Ses actions comme Pape
Durant son pontificat (2005-2013), la première loi Sacramentorum sanctitatis tutela, qui donnait le cadre principal, a été élargie et consolidée. Cependant elle ne considérait encore que les abus sexuels sur mineurs. Il faudra attendre 2019 et le pontificat suivant pour que d’autres types d’abus, et ceux commis contre des personnes adultes vulnérables, soient pris en compte.
La lettre de Benoît XVI aux catholiques d’Irlande en mars 2010 est aussi considérée comme un document important. Le pontife répondait à la situation de crise du pays en proposant “un début de réflexion théologique sur ce phénomène, et non plus seulement psychologique ou canonique ou juridique”, analyse l’expert.
En mai 2011, après l’explosion des cas en Allemagne et ailleurs, la congrégation pour la Doctrine de la foi, à la demande de Benoît XVI, écrivit à toutes les conférences épiscopales du monde, demandant qu’elles se dotent d’un texte de ligne-guide sur le traitement des cas, pour la date de juin 2012.
En février 2012, le Center for Child Protection de la Grégorienne organise le premier symposium mondial sur cette thématique, avec l’appui du Saint-Siège et la présence des plus hauts prélats des dicastères de la Curie, ainsi qu’un message du Pape.
Les lacunes de son pontificat
Benoît XVI avait “plus conscience de ce problème” que son prédécesseur, souligne le spécialiste de ces questions. Il est aussi le premier pape qui a rencontré personnellement des victimes d’abus, et ce à six reprises. D’abord à Washington, en avril 2008, puis à Sydney en juillet de la même année, au Vatican en avril 2009, à La Valette en avril 2010, à Londres en septembre 2010 et puis à Erfurt en 2011. Cette dernière rencontre en Allemagne l’avait frappé au point de verser des larmes.
J’ai eu de grandes responsabilités dans l’Église catholique.

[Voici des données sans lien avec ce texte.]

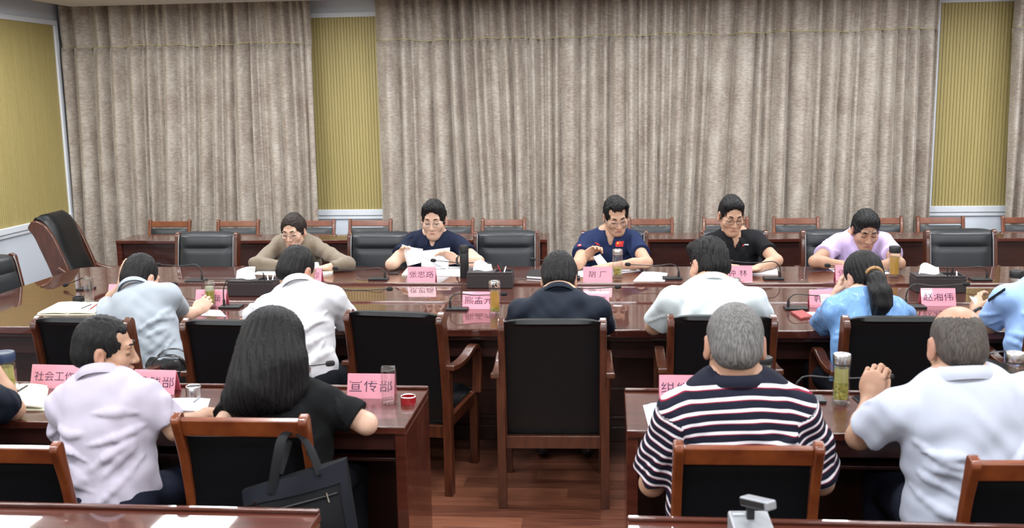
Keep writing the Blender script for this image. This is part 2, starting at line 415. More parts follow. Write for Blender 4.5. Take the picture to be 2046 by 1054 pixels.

Ma douleur est d’autant plus grande pour les abus et les erreurs qui se sont produits au cours de mon mandat en différents lieux.
Mais selon l’expert consulté par I.MEDIA, il n’est pas allé “jusqu’au bout” de la réflexion. Ratzinger avait en effet “l’image d’une Église très surnaturelle, et d’un prêtre très spiritualisé… un idéal non-humain”. Ainsi il n’aurait pas selon lui donné la priorité à la protection des personnes blessées mais à celle de l’Église et des prêtres, avec une vision “d’un sacerdoce comme forteresse contre la société actuelle”.

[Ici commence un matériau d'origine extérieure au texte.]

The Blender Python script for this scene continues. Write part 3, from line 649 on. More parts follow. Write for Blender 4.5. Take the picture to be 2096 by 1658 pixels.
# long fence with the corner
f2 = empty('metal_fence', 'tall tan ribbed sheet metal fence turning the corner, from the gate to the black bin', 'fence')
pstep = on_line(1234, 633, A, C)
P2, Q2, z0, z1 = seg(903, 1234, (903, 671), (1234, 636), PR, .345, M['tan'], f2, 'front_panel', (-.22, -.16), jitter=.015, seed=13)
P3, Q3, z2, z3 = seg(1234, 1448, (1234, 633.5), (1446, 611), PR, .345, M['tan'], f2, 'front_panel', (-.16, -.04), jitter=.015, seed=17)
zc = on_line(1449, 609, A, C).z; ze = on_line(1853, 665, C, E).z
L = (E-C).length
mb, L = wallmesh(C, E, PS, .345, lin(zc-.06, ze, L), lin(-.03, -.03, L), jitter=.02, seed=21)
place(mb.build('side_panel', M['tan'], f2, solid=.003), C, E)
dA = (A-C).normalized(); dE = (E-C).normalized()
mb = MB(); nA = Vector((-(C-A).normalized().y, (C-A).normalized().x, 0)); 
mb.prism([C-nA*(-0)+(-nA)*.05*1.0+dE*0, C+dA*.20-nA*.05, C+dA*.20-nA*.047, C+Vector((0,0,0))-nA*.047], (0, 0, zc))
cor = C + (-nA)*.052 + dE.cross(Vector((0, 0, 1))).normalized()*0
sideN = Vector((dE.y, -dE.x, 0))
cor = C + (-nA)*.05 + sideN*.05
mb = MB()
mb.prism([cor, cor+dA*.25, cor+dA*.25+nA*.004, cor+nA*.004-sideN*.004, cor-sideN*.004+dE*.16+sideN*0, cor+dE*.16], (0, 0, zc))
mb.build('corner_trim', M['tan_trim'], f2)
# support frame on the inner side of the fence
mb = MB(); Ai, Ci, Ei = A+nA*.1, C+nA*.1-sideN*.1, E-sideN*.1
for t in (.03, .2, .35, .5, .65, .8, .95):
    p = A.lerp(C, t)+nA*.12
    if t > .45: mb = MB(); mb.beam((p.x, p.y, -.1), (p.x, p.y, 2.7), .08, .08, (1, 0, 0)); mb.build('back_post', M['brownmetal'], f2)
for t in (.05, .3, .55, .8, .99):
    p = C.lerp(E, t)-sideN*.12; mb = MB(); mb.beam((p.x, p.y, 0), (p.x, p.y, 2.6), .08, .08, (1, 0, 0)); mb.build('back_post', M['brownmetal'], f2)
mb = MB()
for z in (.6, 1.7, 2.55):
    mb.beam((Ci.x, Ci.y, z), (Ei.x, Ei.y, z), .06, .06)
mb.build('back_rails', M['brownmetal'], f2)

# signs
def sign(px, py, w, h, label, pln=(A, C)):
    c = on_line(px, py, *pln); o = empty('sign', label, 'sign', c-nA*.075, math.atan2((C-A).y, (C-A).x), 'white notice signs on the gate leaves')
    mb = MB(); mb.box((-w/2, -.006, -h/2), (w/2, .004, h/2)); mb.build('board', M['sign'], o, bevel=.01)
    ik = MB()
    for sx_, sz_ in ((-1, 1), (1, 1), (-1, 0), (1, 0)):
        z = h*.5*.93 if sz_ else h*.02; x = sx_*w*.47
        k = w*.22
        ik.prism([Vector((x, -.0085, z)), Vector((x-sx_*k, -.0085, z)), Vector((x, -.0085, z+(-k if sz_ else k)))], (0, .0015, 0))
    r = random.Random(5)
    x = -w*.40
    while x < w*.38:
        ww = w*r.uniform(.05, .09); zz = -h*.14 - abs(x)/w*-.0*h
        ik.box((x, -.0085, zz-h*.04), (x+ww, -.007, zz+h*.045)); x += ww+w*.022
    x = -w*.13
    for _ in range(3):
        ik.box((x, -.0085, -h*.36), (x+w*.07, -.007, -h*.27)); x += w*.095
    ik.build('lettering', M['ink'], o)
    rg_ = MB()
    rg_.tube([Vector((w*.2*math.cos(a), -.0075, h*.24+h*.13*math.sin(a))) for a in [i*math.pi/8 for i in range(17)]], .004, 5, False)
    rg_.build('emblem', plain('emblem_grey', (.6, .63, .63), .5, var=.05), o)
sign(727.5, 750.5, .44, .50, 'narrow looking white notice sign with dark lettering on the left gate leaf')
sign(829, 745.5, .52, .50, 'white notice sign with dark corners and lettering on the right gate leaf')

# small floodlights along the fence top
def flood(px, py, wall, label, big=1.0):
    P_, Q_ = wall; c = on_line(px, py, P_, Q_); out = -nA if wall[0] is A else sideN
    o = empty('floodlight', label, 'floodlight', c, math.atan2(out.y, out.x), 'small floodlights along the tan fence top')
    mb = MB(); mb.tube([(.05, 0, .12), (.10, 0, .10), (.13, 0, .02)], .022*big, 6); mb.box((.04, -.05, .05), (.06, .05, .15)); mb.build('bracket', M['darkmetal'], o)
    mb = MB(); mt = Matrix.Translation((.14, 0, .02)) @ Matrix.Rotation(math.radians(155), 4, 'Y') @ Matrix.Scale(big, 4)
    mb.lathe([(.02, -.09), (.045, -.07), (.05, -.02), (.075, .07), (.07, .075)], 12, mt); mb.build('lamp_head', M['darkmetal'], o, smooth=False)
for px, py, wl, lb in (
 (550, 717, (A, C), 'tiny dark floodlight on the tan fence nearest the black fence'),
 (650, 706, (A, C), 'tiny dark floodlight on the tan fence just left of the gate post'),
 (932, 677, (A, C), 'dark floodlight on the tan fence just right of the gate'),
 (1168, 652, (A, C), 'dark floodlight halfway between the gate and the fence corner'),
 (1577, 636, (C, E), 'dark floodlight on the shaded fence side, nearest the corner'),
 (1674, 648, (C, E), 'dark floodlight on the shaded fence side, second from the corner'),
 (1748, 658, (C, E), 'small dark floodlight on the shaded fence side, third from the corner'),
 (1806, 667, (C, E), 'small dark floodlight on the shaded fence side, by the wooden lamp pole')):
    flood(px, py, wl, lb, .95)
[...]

Dans la gestion du dossier Maciel, fondateur des Légionnaires du Christ reconnu coupable d’abus, Joesph Ratzinger comme préfet de la CDF n’a pu faire avancer le procès comme il l’aurait souhaité, l’abuseur étant protégé en secrétairerie d’État. À peine élu Pape, il conclut l’affaire par une condamnation – cependant relativement légère, considérant peut-être que Marcial Maciel était en fin de vie.
Autre ombre au tableau : à la fin de son pontificat, Benoît XVI finit par céder aux opposants de Mgr Scicluna, acceptant de l’éloigner du Vatican en le nommant évêque auxiliaire à Malte. Une faiblesse qui fut réparée par François, qui rappellera le prélat pour poursuivre cette lutte.
La conscience de Benoît XVI sur ces sujets a grandi à Rome, et non pas lorsqu’il était jeune archevêque en Allemagne, note encore l’expert, faisant allusion au rapport de Munich paru en 2022. Dans ce dernier, Benoît XVI était accusé “de comportement fautif” dans la gestion de quatre cas d’abus sexuels commis par des prêtres lorsqu’il était archevêque.
Contestant ces accusations, le pape émérite avait toutefois tenu à exprimer à l’égard de toutes les victimes d’abus sexuels sa “profonde honte”, sa “grande douleur” et sa “demande sincère de pardon”.
Il avait aussi fait cette confession : “J’ai eu de grandes responsabilités dans l’Église catholique. Ma douleur est d’autant plus grande pour les abus et les erreurs qui se sont produits au cours de mon mandat en différents lieux. Chaque cas d’abus sexuel est terrible et irréparable.”